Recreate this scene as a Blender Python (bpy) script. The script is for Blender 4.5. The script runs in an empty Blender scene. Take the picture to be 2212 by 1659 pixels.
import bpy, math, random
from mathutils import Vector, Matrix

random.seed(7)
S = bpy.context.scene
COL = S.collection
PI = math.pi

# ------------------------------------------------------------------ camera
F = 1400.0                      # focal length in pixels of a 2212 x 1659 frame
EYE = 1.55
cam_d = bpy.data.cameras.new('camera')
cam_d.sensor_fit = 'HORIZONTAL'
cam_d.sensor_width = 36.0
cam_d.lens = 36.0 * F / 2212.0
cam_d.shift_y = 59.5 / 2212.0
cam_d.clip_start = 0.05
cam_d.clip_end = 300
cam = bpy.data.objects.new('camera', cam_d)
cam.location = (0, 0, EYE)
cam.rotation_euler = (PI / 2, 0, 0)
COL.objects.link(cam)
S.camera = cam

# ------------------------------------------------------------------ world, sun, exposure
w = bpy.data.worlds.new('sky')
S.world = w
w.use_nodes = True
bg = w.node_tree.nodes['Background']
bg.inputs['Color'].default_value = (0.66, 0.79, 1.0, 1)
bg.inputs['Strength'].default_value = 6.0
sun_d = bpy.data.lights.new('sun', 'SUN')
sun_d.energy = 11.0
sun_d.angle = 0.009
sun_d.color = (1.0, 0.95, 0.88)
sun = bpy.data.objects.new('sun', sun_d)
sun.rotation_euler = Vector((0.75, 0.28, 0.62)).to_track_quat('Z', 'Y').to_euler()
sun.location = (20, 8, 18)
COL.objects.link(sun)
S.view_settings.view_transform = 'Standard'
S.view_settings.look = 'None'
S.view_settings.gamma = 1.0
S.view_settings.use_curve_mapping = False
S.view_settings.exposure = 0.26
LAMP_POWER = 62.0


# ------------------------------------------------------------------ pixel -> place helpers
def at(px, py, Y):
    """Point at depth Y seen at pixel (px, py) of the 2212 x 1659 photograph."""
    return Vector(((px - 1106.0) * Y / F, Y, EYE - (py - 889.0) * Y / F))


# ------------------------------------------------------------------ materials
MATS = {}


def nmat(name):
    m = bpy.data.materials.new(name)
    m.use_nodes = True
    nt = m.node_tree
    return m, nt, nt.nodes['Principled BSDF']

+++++

**EXERCISE TASK:** Only the number is wanted: how many lines of the material contain the word "pixels"?

**ANSWER TO THE EXERCISE:** 2